Environmental activists denounced the Mountain Valley Pipeline and permitting deal, and called on Democrats to rethink that agreement with Manchin.

“The implications of this side deal are very significant especially as Congress is poised to accelerate the development of energy projects,” said Abigail Dillen, president of Earthjustice, an environmental group. She said she was particularly concerned that limiting the time to review and challenge projects could allow developers to “run roughshod over communities.”

Opponents of the Mountain Valley Pipeline called Manchin’s deal dangerous for water quality and the climate, noting that the creation of a new pipeline would guarantee additional greenhouse gas emissions into the future. The pipeline is expected to deliver more than 2 billion cubic feet of natural gas per day.

Notably, none of the environmental groups called for lawmakers to vote against the climate and tax package, which currently includes $369 billion over 10 years to pivot the nation away from fossil fuels. Energy experts have calculated the overall package will reduce emissions as much as 40% below 2005 levels by the end of this decade, even with eased permitting and other measures that Manchin secured for fossil fuel development.
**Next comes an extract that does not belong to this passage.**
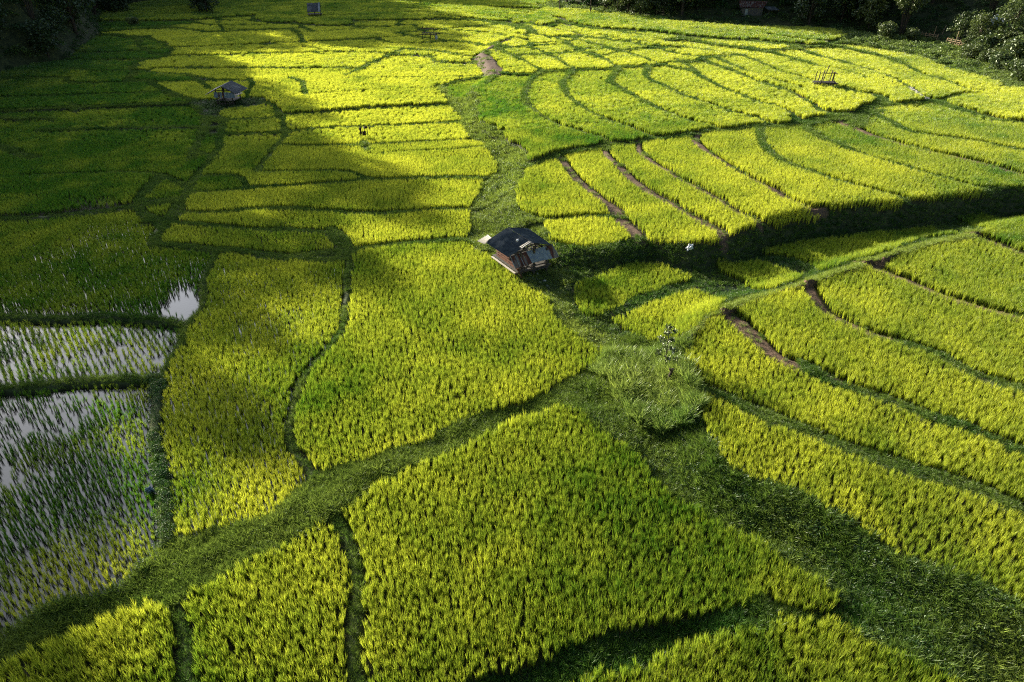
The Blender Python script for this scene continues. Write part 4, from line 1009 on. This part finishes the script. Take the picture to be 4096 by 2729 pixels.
# --- roofless frame with a cloth
x, y = ground_pt(1692, 168, .1); fr = thing('bare_hut_frame', 'bare roofless frame of posts and beams with white cloth in the bright far fields', 'frame', x, y, R(-3))
for px, py in ((0, 0), (1.6, -.2), (2.55, 0), (.2, 1.9), (1.3, 2.0), (2.6, 1.9)):
    b = MB(); b.tube([(px-.03, py, -.2), (px, py, 1.5)], .075, 6); b.obj('post', M['wood'], fr)
b = MB(); b.beam((-.8, -.1, 1.45), (3.1, -.1, 1.40), .14, .14); b.obj('beam', M['wood'], fr)
b = MB(); b.beam((-.5, 1.9, 1.5), (3.4, 1.9, 1.42), .14, .14); b.obj('beam', M['wood'], fr)
b = MB()
for k in range(7): b.beam((.1+k*.42, -.2, 1.52), (.1+k*.42, 2.0, 1.54), .07, .07)
b.obj('cross_poles', M['wood'], fr)
b = MB(); b.beam((-.5, 1.0, 2.45), (2.9, 1.0, 2.35), .16, .16); b.obj('ridge_pole', M['wood'], fr)
for q in ((.2, 1.0), (2.2, 1.0)):
    b = MB(); b.tube([(q[0], q[1], 1.5), (q[0], q[1], 2.4)], .05, 6); b.obj('ridge_post', M['wood'], fr)
for q in (.2, 1.1):
    b = MB(); b.tube([(q, 1.0, 2.4), (q+.3, .1, 1.5)], .04, 6); b.obj('brace', M['wood'], fr)
cv_, cf = [], []
for i in range(7):
    for j in range(9):
        u, v_ = i/6, j/8; cv_.append((2.62+.55*u*(1-abs(v_-.3)), -.22+.12*math.sin(u*9+v_*3), 1.35-1.15*v_+.1*math.sin(u*5)))
for i in range(6):
    for j in range(8): cf.append((i*9+j, (i+1)*9+j, (i+1)*9+j+1, i*9+j+1))
b = MB(); b.add(cv_, cf); c = b.obj('hanging_cloth', M['white']); c.modifiers.new('thickness', 'SOLIDIFY').thickness = .02
c.location = fr.location; tag(c, 'white cloth hanging from the right corner of the roofless frame', 'cloth')
# --- the platform with leaning posts on the right terraces
x, y = ground_pt(3273, 362, .1); pf = thing('platform_frame', 'bare wooden platform with leaning posts standing alone in the right hand terraces', 'platform', x, y, R(-4))
P5 = [((-.55, .9, 0), (-.35, 1.0, 2.2)), ((-.25, .5, 0), (.0, .6, 2.25)), ((.0, 0, 0), (.35, .1, 2.5)), ((.55, .7, .8), (1.05, .8, 3.0)), ((1.45, .9, 0), (1.75, 1.0, 2.3)), ((1.7, .6, .2), (1.95, .7, 2.1)), ((1.75, -.1, 0), (1.92, .0, 1.15)), ((2.0, 1.0, 0), (2.15, 1.05, 2.1))]
for a, c2 in P5:
    b = MB(); b.tube([(a[0], a[1], -.15 if a[2] == 0 else a[2]), ((a[0]+c2[0])/2+.02, (a[1]+c2[1])/2, (a[2]+c2[2])/2), c2], .065, 6); b.obj('post', M['wood'], pf)
b = MB()
for k in range(6): b.beam((-.8, .0+k*.2, .86+.02*(k % 2)), (2.3, -.05+k*.2, .80+.03*(k % 3)), .16, .05)
b.obj('platform_deck', M['plank'], pf)
b = MB(); b.tube([(-.8, .0, .68), (2.4, .05, .66)], .07, 6); b.tube([(-.7, 1.0, .70), (2.9, .9, .60)], .06, 6); b.obj('floor_beam', M['wood'], pf)
b = MB(); b.tube([(.15, .35, 2.05), (2.2, .6, 2.0)], .06, 6); b.obj('top_rail', M['wood'], pf)
b = MB(); b.beam((1.6, .75, 2.2), (2.25, .3, 2.02), .22, .06); b.obj('top_plank', M['bamboo'], pf, 'bleached plank lying on the right posts')
# --- bamboo fences
def fence(px0, py0, px1, py1, n, label, tall=()):
    a = ground_pt(px0, py0, .1); c_ = ground_pt(px1, py1, .1); L = math.dist(a, c_)
    f = thing('bamboo_fence', label, 'fence', a[0], a[1], math.atan2(c_[1]-a[1], c_[0]-a[0])); z1 = float(ground_z(np.array([c_[0]]), np.array([c_[1]]))[0][0])-f.location.z
    for k in range(n+1):
        t = k/n; b = MB(); b.tube([(L*t, 0, z1*t-.2), (L*t+.08, 0, z1*t+(2.6 if k in tall else 1.35))], .055, 6); b.obj('fence_post', M['bamboo'], f)
    for k in range(4):
        b = MB(); b.tube([(-.15, .04, .25+k*.29), (L*.5, .05, z1*.5+.22+k*.29), (L+.15, .04, z1+.24+k*.29)], .04, 6); b.obj('rail', M['bamboo'], f)
fence(3681, 155, 3744, 168, 4, 'short bamboo fence panel with two tall poles, left one on the slope', (3,))
fence(3782, 183, 3850, 194, 4, 'pale bamboo fence panel, right one, below the small yellowish tree', (2,))
x, y = ground_pt(3768, 135, .1)
fp = thing('bamboo_pole', 'single leaning bamboo pole standing between the two fence panels', 'pole', x, y); b = MB(); b.tube([(0, 0, -.2), (.35, 0, 1.7)], .06, 6); b.obj('pole', M['bamboo'], fp)
# --- heap of cut poles
x, y = ground_pt(3455, 158, .1); b = MB()
for k in range(16):
    r_ = random.Random(k); yy = (k % 6)*.22; zz = .08+(k//6)*.16; b.tube([(r_.uniform(-.4, .4), yy, zz), (4.2+r_.uniform(-.8, .8), yy+r_.uniform(-.3, .3), zz+.05)], .07, 6)
o = b.obj('pole_heap', M['redwood']); o.location = (x, y, float(ground_z(np.array([x]), np.array([y]))[0][0])); o.rotation_euler = (0, 0, R(-6)); tag(o, 'low heap of cut reddish poles lying at the edge of the right hand wood', 'poles')
# --- satellite dish
x, y = ground_pt(3967, 150, .1); dish = thing('satellite_dish', 'white satellite dish among the bushes of the right hand slope', 'dish', x, y, R(-30))
v, f = [(0, 0, 0)], []
for i in range(1, 6):
    for k in range(20): a = 6.2832*k/20; r_ = i/5*1.05; v.append((r_*math.cos(a), -.28*(i/5)**2, r_*math.sin(a)))
for k in range(20): f.append((0, 1+k, 1+(k+1) % 20))
for i in range(4):
    for k in range(20): f.append((1+i*20+k, 1+i*20+(k+1) % 20, 21+i*20+(k+1) % 20, 21+i*20+k))
b = MB(); b.add(v, f); o = b.obj('reflector', M['white'], dish, smooth=True); o.modifiers.new('thickness', 'SOLIDIFY').thickness = .03; o.location = (0, 0, 2.3); o.rotation_euler = (R(-35), 0, 0)
b = MB(); b.tube([(0, .1, -.2), (0, .1, 2.3)], .05, 8); b.obj('mast', M['plank'], dish)
b = MB(); b.tube([(0, -.2, 1.4), (0, -1.0, 2.6)], .025, 6); b.obj('feed_arm', M['plank'], dish)
# --- house at the wood's edge
x, y = ground_pt(3030, 98, .1); hs = thing('wood_edge_house', 'dim house with bluish tin roofs half hidden in the dark wood at the top', 'house', x, y+3, R(-8), s=.62)
b = MB(); b.beam((-4.5, 2.2, 1.2), (2.5, 2.2, 1.2), 4.2, 2.6); b.obj('wall', M['plank'], hs)
b = MB(); b.corr((-5.6, 3.2, 4.6), (4.4, 3.2, 4.5), (2.6, -.3, 2.7), (-5.6, -.3, 2.75), 20, .04); b.obj('roof', M['rust'], hs)
b = MB(); b.corr((-5.6, 3.3, 4.6), (4.4, 3.3, 4.5), (4.2, 6.4, 2.9), (-5.6, 6.4, 2.9), 20, .04); b.obj('roof', M['darktin'], hs)
b = MB(); b.corr((2.4, 1.4, 3.1), (6.6, 1.2, 2.9), (8.0, -1.6, 2.15), (4.2, -1.9, 2.05), 12, .04); b.obj('porch_roof', M['darktin'], hs, 'lighter grey porch roof')
for px, py in ((4.4, -1.5), (7.6, -1.3), (6.4, 1.0)):
    b = MB(); b.beam((px, py, -.3), (px, py, 2.2), .14, .14, (0, 1, 0)); b.obj('post', M['wood'], hs)
b = MB(); b.beam((-3.0, .06, .2), (-3.0, .06, 2.1), .9, .06, (0, 1, 0)); b.obj('door', M['tin'], hs)
# --- scarecrows
x, y = ground_pt(1446, 566, .1); s1 = thing('scarecrow', 'scarecrow stake with dark hood and round brown rag, left one of the two', 'scarecrow', x, y, group='scarecrows')
b = MB(); b.tube([(0, 0, -.1), (0, 0, 1.55)], .04, 6); b.tube([(0, 0, 1.0), (.5, .1, .95)], .03, 6); b.obj('stake', M['wood'], s1)
o = blob(.13, 3, 1, 1, 1.7).obj('hood', M['darkcloth'], s1); o.location = (0, 0, 1.4)
o = blob(.16, 5, 1, 1, 1.3).obj('coat', M['darkcloth'], s1); o.location = (.05, 0, 1.0)
o = blob(.24, 9, 1, .8, 1.05).obj('round_rag', M['darkcloth'], s1); o.location = (.42, .08, .92)
x, y = ground_pt(1467, 562, .1); s2 = thing('scarecrow', 'scarecrow of two stakes with a black and white bag, right one of the two', 'scarecrow', x, y, group='scarecrows')
b = MB(); b.tube([(-.16, 0, -.1), (-.14, 0, 1.55)], .035, 6); b.tube([(.22, 0, -.1), (.15, 0, 1.7)], .035, 6); b.obj('stakes', M['wood'], s2)
o = blob(.17, 13, 1.1, .7, .9).obj('bag', M['darkcloth'], s2); o.location = (.02, 0, 1.5)
o = blob(.08, 14, .8, .8, 1.2).obj('bag_tip', M['white'], s2); o.location = (-.17, -.03, 1.5)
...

Some called the permitting deal a win for all energy development.

“This strikes me as a balanced approach,” said Neil Chatterjee, the former chair of the Federal Energy Regulatory Commission.

Chatterjee said making it easier to acquire permits for projects could also help add wind, solar and other renewable energy to the electrical grid more quickly.

Schumer has indicated he hopes to hold a vote on the broader climate and tax bill as early as this week.